» **WORK TO DO**
From the listing below, pull out all lines with "picture" in them.

Entries with scene source code:
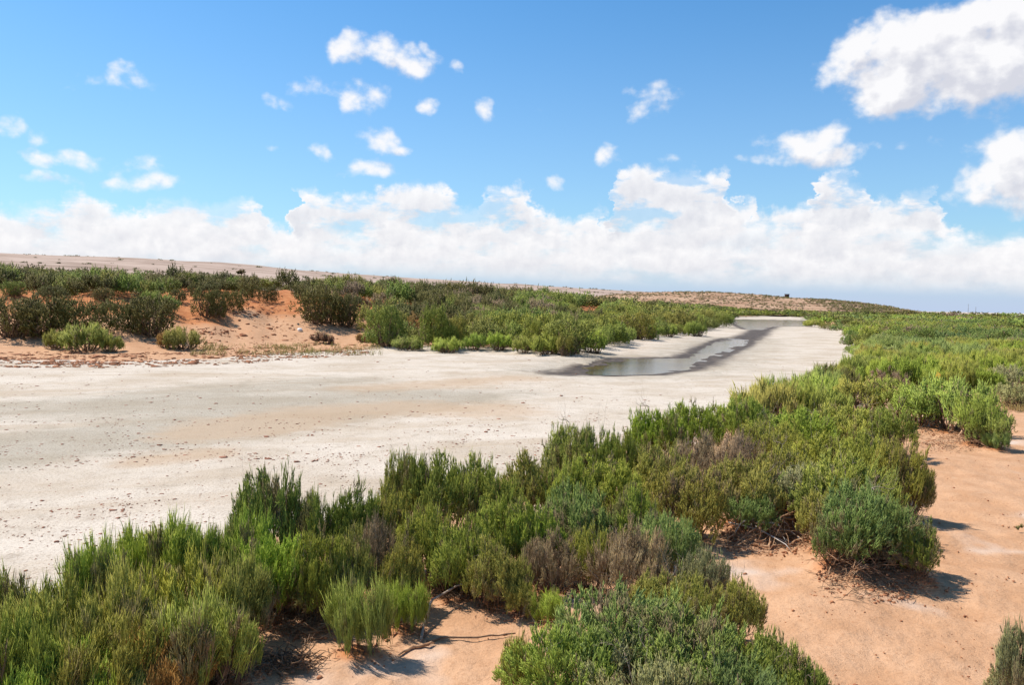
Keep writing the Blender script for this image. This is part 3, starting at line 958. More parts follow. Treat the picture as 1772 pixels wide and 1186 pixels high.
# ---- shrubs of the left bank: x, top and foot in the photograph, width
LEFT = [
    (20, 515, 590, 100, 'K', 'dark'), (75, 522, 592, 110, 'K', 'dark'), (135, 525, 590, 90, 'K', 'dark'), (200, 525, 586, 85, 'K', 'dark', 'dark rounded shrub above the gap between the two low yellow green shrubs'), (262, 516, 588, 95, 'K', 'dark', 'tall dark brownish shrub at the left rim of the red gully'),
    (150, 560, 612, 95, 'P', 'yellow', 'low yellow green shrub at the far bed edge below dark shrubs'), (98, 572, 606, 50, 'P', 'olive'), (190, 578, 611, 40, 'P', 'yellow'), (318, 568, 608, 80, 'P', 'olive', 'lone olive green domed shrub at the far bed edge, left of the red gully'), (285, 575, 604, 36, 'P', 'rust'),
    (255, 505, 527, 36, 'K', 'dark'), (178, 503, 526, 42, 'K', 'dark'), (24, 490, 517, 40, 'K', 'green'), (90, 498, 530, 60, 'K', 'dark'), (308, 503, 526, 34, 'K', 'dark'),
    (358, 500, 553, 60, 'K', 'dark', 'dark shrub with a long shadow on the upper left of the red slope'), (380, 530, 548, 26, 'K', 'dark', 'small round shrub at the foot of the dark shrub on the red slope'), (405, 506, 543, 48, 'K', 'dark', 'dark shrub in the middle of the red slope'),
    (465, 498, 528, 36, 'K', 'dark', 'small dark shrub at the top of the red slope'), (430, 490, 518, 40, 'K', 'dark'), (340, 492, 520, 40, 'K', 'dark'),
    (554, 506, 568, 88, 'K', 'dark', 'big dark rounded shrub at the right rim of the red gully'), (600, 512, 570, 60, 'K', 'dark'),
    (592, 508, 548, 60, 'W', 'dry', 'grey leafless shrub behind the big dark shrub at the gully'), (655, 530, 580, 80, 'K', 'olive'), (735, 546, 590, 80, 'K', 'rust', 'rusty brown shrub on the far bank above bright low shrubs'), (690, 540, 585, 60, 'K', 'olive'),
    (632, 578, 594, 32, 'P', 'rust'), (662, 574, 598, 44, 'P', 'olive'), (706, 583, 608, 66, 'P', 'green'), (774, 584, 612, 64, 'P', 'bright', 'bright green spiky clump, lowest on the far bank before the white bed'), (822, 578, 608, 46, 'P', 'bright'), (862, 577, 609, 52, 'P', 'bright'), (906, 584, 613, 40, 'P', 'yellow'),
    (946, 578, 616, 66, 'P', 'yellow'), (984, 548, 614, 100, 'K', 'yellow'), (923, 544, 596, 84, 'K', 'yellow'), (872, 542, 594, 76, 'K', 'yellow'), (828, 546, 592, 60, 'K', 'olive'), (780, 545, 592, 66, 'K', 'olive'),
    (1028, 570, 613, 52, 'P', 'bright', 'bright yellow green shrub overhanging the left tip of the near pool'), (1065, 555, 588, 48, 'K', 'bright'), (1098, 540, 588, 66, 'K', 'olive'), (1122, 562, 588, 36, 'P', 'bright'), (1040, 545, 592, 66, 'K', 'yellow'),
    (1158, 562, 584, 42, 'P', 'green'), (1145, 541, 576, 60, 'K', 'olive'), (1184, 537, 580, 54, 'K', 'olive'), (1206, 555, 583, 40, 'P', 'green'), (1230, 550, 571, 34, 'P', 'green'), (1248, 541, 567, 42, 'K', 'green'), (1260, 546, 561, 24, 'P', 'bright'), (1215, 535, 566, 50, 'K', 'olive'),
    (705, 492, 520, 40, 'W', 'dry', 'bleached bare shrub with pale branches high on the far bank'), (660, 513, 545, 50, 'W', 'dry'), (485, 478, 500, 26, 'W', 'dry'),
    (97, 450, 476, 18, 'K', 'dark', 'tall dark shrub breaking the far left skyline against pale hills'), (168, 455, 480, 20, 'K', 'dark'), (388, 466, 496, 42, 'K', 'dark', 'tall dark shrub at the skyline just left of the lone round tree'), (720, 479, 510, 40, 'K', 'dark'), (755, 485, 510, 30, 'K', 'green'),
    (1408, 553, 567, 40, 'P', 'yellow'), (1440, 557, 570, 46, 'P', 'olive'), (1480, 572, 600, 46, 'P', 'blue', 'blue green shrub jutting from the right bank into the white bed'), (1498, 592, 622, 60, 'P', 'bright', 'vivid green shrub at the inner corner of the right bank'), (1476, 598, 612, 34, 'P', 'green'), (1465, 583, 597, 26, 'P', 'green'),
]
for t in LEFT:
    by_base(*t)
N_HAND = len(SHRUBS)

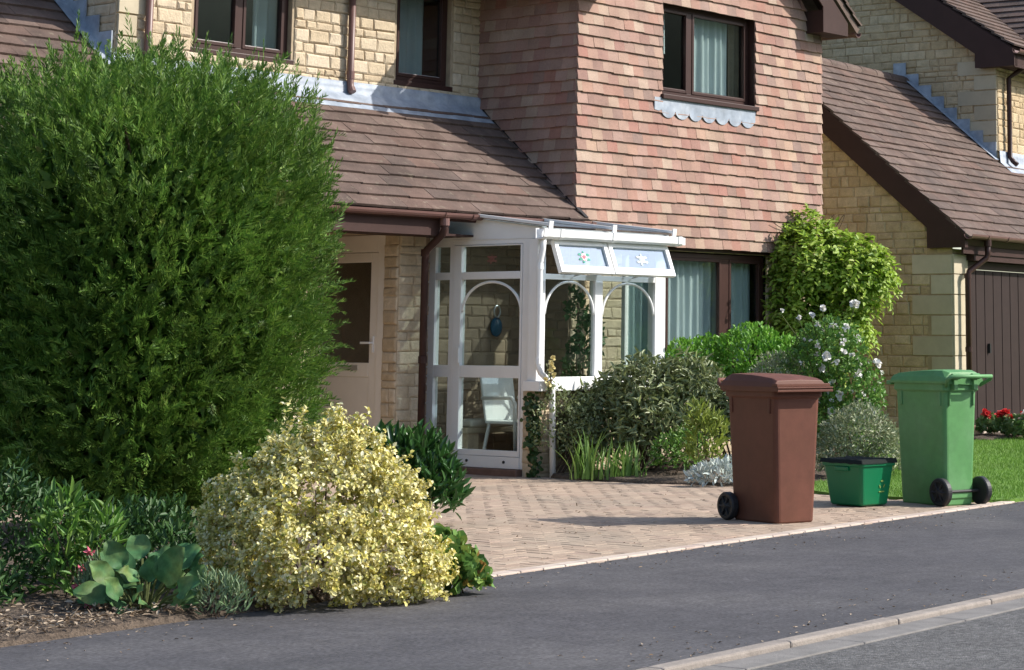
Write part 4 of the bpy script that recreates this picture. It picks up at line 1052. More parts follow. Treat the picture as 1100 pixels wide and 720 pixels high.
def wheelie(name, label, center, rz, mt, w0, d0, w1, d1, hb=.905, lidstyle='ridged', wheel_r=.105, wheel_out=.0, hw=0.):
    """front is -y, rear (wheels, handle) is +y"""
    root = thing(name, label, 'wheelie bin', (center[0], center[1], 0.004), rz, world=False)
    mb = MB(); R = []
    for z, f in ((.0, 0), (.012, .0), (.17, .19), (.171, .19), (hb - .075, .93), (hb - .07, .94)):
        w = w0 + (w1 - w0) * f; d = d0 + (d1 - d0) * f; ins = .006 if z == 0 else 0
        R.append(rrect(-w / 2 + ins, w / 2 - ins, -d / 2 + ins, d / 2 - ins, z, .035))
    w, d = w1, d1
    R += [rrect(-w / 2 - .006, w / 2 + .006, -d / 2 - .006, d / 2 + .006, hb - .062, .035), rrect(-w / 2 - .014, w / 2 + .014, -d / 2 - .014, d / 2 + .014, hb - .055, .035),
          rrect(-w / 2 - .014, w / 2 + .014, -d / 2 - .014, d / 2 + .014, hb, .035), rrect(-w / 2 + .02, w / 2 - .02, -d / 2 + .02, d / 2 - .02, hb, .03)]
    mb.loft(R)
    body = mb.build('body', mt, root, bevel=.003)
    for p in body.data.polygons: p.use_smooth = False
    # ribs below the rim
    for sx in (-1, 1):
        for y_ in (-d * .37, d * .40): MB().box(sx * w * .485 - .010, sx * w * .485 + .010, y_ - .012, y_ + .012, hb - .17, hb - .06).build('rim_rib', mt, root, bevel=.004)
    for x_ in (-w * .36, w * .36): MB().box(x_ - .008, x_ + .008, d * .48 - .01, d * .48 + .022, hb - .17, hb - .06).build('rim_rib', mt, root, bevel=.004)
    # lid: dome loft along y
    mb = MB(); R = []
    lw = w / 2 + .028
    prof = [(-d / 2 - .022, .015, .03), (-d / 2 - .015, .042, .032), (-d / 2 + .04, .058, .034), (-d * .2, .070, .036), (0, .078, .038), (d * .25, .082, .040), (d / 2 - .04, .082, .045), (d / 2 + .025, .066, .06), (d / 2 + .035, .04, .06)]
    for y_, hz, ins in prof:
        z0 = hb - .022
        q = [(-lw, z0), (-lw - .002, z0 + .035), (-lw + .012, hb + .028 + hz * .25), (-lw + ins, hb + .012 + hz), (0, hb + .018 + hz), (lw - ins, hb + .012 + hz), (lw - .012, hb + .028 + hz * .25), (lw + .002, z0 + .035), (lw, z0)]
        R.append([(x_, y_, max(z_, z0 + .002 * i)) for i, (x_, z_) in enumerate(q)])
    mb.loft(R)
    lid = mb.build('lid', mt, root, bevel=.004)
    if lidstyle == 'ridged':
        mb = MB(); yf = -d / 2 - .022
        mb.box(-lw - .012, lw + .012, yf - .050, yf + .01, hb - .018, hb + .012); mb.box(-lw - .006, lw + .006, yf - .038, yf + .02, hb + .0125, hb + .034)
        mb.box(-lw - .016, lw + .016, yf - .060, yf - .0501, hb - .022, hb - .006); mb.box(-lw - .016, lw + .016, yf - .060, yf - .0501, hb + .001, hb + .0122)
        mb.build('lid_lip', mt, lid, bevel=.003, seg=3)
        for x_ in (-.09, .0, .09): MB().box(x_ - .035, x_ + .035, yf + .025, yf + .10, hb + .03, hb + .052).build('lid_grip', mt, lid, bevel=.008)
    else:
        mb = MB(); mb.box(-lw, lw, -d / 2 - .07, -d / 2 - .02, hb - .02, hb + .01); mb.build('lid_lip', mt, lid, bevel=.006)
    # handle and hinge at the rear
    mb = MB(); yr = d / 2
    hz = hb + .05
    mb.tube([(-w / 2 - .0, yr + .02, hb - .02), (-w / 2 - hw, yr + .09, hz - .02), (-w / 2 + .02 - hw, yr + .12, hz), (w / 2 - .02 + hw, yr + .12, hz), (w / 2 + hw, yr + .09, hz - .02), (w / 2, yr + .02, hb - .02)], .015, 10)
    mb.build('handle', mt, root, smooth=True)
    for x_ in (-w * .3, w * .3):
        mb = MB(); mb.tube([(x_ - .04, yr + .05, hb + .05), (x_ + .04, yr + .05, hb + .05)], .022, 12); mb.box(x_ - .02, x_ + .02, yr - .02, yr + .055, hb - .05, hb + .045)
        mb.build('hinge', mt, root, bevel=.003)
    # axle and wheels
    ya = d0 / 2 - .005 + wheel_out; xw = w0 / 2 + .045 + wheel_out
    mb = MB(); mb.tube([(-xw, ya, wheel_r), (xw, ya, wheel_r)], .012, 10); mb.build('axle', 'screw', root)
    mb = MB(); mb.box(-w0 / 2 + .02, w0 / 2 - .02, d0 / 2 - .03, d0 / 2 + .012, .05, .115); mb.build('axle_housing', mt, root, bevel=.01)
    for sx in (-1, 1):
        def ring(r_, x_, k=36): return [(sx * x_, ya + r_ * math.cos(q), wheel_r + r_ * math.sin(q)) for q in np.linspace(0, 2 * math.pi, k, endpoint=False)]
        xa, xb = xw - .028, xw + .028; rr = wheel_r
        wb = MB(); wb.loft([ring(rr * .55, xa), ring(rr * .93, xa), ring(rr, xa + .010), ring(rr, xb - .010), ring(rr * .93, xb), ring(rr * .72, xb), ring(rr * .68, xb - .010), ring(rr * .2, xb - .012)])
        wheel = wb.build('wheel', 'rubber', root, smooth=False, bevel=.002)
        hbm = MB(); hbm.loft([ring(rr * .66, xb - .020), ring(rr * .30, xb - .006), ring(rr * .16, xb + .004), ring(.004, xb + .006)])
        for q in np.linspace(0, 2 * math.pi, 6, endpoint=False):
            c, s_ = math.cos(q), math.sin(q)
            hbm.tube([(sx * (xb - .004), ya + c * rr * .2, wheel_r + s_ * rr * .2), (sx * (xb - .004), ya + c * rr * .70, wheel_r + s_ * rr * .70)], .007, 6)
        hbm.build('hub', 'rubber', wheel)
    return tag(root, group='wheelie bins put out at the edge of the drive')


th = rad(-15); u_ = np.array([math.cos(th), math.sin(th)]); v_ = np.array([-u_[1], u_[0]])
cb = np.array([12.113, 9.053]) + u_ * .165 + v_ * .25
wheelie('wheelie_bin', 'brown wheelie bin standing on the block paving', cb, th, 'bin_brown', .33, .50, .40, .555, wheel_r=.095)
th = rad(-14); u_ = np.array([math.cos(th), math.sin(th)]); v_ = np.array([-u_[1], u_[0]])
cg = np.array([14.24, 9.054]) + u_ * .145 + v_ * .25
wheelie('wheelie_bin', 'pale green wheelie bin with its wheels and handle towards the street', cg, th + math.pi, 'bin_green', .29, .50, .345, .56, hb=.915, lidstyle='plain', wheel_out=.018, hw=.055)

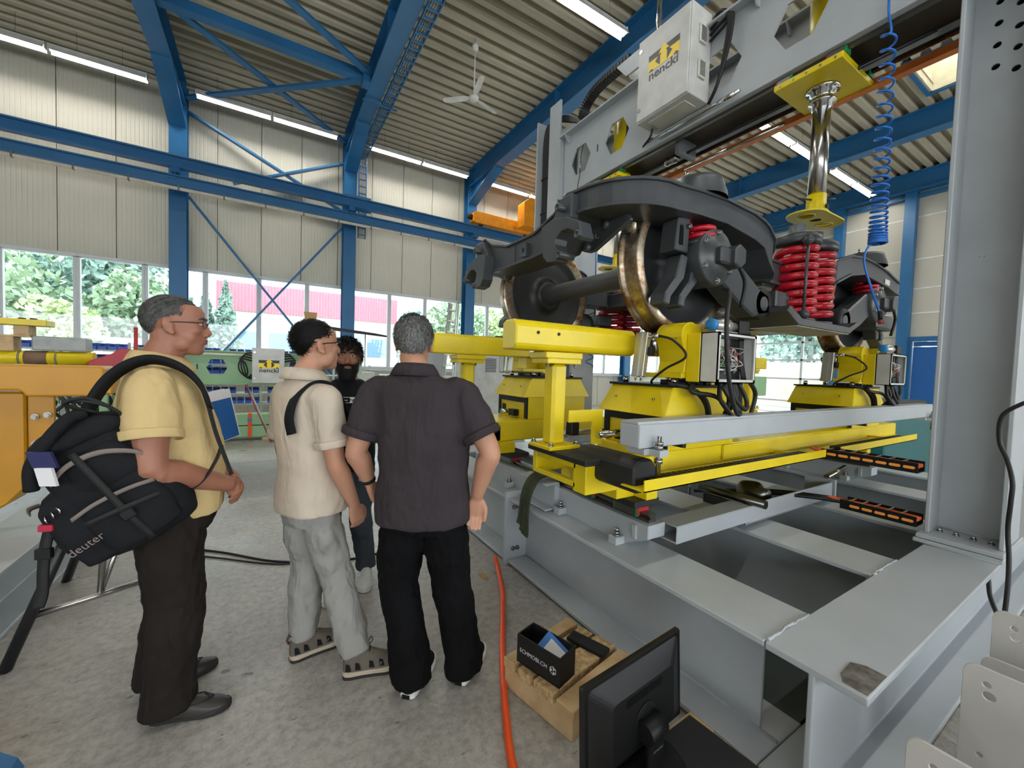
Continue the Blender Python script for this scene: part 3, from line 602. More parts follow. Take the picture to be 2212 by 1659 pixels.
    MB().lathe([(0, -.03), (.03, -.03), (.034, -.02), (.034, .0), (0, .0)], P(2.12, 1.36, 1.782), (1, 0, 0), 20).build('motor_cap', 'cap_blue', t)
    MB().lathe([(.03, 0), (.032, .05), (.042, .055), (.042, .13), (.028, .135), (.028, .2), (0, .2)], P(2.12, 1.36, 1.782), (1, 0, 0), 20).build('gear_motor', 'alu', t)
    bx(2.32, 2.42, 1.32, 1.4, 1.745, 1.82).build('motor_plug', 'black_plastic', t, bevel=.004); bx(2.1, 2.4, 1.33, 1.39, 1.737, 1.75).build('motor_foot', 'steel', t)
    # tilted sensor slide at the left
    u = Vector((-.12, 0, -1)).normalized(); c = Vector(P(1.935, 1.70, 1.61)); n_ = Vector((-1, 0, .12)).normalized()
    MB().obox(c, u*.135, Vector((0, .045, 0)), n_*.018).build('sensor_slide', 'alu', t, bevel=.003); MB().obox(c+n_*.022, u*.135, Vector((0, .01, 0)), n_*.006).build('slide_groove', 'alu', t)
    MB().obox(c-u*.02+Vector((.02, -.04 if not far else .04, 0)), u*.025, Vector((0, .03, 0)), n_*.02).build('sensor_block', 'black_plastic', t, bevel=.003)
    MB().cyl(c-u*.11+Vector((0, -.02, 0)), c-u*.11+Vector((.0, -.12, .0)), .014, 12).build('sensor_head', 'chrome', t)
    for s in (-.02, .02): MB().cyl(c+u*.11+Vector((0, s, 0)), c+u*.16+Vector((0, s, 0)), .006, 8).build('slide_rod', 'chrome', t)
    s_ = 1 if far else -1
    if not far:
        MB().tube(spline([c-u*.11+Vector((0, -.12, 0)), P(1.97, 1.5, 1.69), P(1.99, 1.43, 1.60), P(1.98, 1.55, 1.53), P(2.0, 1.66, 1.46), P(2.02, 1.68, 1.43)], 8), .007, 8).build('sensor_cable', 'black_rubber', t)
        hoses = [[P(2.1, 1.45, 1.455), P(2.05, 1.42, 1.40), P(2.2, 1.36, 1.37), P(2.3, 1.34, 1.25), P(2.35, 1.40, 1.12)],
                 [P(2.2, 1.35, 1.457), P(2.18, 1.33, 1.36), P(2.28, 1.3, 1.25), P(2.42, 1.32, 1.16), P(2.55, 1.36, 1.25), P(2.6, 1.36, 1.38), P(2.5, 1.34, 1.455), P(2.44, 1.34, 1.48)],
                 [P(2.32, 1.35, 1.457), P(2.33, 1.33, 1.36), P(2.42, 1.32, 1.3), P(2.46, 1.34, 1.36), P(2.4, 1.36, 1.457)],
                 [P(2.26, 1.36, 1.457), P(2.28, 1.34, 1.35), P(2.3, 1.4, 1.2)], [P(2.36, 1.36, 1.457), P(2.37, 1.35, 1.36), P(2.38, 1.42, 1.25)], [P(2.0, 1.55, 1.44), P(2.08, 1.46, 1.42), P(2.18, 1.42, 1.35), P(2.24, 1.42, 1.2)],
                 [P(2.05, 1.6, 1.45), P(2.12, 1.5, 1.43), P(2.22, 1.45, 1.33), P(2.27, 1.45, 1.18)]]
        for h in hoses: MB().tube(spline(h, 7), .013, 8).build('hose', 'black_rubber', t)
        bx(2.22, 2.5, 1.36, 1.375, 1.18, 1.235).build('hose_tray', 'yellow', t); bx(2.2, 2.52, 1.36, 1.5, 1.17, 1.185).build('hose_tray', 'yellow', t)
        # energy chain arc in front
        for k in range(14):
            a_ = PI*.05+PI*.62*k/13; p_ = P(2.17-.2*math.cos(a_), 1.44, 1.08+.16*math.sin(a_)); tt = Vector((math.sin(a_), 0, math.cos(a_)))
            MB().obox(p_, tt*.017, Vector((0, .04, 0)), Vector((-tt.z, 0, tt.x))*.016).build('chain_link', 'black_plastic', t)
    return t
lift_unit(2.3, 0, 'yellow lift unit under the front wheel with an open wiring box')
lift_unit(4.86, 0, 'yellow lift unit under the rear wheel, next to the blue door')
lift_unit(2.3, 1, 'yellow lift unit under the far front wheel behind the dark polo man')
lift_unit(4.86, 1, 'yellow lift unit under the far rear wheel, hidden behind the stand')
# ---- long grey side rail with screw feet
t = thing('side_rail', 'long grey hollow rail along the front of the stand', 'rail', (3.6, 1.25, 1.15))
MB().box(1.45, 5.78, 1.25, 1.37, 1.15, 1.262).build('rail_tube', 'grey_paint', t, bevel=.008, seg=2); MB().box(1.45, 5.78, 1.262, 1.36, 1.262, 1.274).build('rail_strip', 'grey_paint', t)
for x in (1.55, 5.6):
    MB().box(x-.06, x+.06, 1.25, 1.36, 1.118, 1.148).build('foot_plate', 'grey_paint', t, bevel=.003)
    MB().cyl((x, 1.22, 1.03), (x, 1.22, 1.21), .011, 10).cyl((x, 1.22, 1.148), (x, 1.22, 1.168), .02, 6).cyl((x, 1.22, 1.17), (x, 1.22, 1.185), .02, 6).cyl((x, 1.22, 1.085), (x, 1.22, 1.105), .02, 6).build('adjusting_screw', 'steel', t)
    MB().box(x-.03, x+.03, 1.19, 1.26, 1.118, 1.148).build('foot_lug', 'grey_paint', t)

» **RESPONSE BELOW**
Keep writing the Blender script for this image. This is part 3, starting at line 958. More parts follow. Treat the picture as 1772 pixels wide and 1186 pixels high.
Write part 4 of the bpy script that recreates this picture. It picks up at line 1052. More parts follow. Treat the picture as 1100 pixels wide and 720 pixels high.
Continue the Blender Python script for this scene: part 3, from line 602. More parts follow. Take the picture to be 2212 by 1659 pixels.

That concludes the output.